Law man wants to quit and leave his violent life behind for the love of his woman. Of course the baddies never let it go when you've done something to anger them and are on their way to gun cooper down.
His wife, a brilliant Grace Kelly wants him to forego his ego, pride and courage and head for the hills.
In the end Cooper can't run with his tail between his legs and decides to wait for the inivetable, kill or be killed, putting Grace on the stage alone.
Top class film with some brilliant scenes, like watching his wife leaving on the aforementioned stage, their faces saying everything. The watching of the clock approaching high noon and the arrival of the train with the real menacing bad guys (including a very young Lee Van Clef), not to mention the shoot out itself.
Brill.
The set up of this film is simple and classic. Just over an hour before he is set to retire and leave town with his new bride, Marshal Will Kane receives news that Frank Miller, a violent criminal who he put behind bars, has been pardoned and is arriving on the noon train to meet his three accomplices and seek revenge on Kane. He is implored by his wife and many of the townsfolk (some with Kane's interests at heart, some with their own) to leave town, but with a new marshal not due to arrive until the next day, Kane is unable to turn his back on the town, fearing not only that Miller would pursue him if he fled but also that Miller would set about dragging the town back into the state it was in before he rid it of Miller and cleaned the place up.
For the next hour, Kane tries unsuccessfully to enlist a posse of deputies to help him face Miller. Some have a personal grievance against Kane; others were able to benefit financially from the criminal activities of Miller; others are simply too scared or jaded to fight.

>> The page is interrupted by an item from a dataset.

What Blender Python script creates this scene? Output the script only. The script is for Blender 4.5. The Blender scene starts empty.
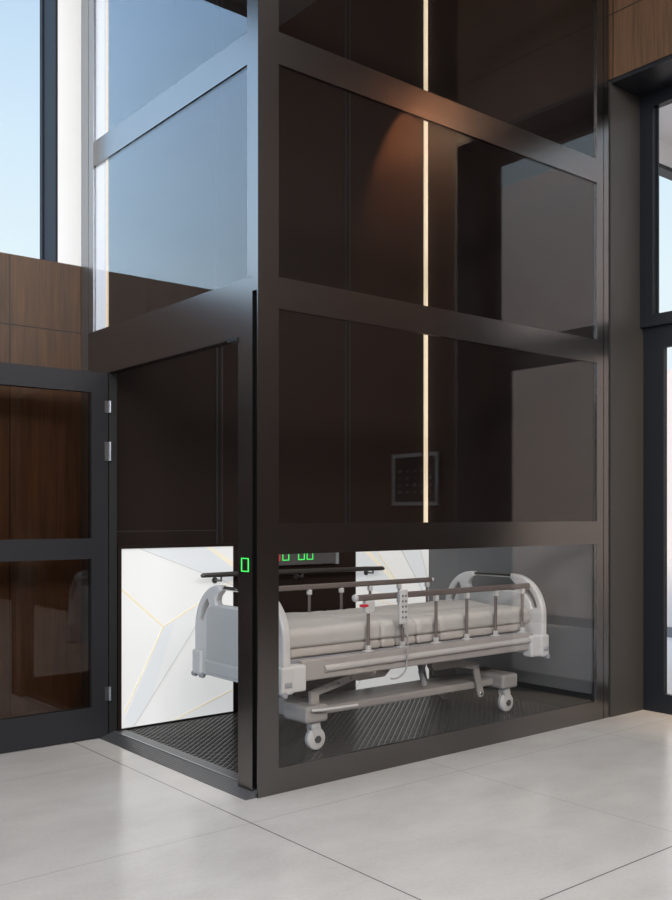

Abandoned by everyone (even, seemingly, his wife), Kane heads alone towards a fateful showdown with the four criminals.
I really wanted to like this film more than I did. I think my main gripe is that is somehow fails to exploit the potential of the classic set up. It's engaging and there are lots of good performances, but it's also rather episodic as it goes through the process of showing the moral failings of all of the people who abandon Kane in his (literal) hour of need. Kane's determination to stand for what is right, and the ease with which he is deserted by people who he has helped in the past, is quite compelling (and, inevitably, widely interpreted as a comment on McCarthysism, HUAC etc). Tension builds to an extent, but is never really ratcheted up to the nerve-jangling level that it could have been. And when Frank Miller finally arrives, he is an underwhelming, forgettable villain. The confrontation between Kane and Miller's gang is anticlimactic - Miller, supposedly a terrifying, hardened criminal is ultimately defeated after being lightly shoved in the face by Grace Kelly, allowing Kane to shoot him. I am a fan of Sergio Leone's westerns, in which climactic showdowns are stylised, operatic and protracted - so I'm being a bit unfair judging this film by those standards. I'm sure if you find Leone's westerns absurd and overblown then the brevity of this film's climax would be refreshing.
A plot so deceptively simple, you could show this as a classic example of the genre: Marshall Will Kane (Gary Cooper) has until noon to get help against the return of Frank Miller, a violent ruffian travelling from jail via train. What adds complexity to this masterpiece of real-time tension (all clocks in the film are counting down the minutes to noon) are all the varied, arguably cowardly reasons why the whole community refuse to help their marshal and a soap-opera level love triangle between the marshal, his new wife and an old flame. This classic western is also surprisingly cynical (almost on a ‘The Man who shot Liberty Valance’ level) and is arguably both a tribute to and criticism of heroic masculinity. Will Kane’s main motivation for staying in town to face the villains is that he’s never run from anyone before. This doesn’t stop Gary Cooper from delivering a painfully vulnerable performance of an ideal western hero crumbling under pressure and fear. Western figures like Howard Hawks criticised this vulnerability but I agree with Bill Clinton’s interpretation of this thriller: courage is not the absence of fear but the mastery of it.